In law you can work with two different books – the civil code and the penal code. The difference between one and the other is that the civil code applies to rich people and the penal code applies to poor people. Of course this is a simplification, but it can’t be denied that there is a big truth behind this statement and it’s no news for anyone that justice works unequally with different social classes.
The observational documentary Docile Bodies (Los cuerpos dóciles) looks at the fierce everyday task of a criminal lawyer, dedicated to defend petty criminals: picpockets, muggers, raiders of small shops. Alfredo García Kalb dedicates his life to those who will be relentlessly doomed by the full weight of criminal justice; the lawyer knows prison from the inside (he himself served time) and once he was freed he decided to study law. Now, he devotes his energies to help those who really need him.
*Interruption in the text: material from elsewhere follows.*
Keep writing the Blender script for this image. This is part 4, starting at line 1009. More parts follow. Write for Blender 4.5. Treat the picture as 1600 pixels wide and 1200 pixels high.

Argentinian directors Diego Gachassin and Matías Scarvaci use their cameras to register the everyday routine of this “bigger than life” character. His imposing presence is the element that gives real strength to the film; we can see his plain and friendly relationship with his clients, touring the neighborhood, playing videogames with his kids. But also and especially in the tribunal, in which he displays his speeches, presents alibis, objects, destroys arguments by others and performs tricks to prevent the scales of justice from always leaning to the same side. With his load of inexhaustible energy, Alfredo is a hundred percent cinema.
One of the most interesting things about this documentary is that in the main trial which Alfredo prepares, his clients are, undoubtedely, criminals. He is not deffending rapists or drug dealers, but just a couple of boys who commited a big mistake. But we know for sure they are guilty of the charges presented against them and that it would be necessary to give them some kind of penalty. What becomes clear during the movie is that an oversized sentence awaits them, and that the period that they would spend in jail will be devastating, both for them and for their families. Without proposing speeches, messages or guiding the audience in a concrete direction, Docile Bodies is the raw registration of one of the most dreadful and endemic realities. One that will not leave the viewer unchanged.
The movie was one of the greatests contenders in the solid Argentinian Competition this year, but the award was instead given to the interesting The Movement (El movimiento) by Benjamin Naishtat. But as we already know, we live in a world in which it’s quite difficult to see justice well applied.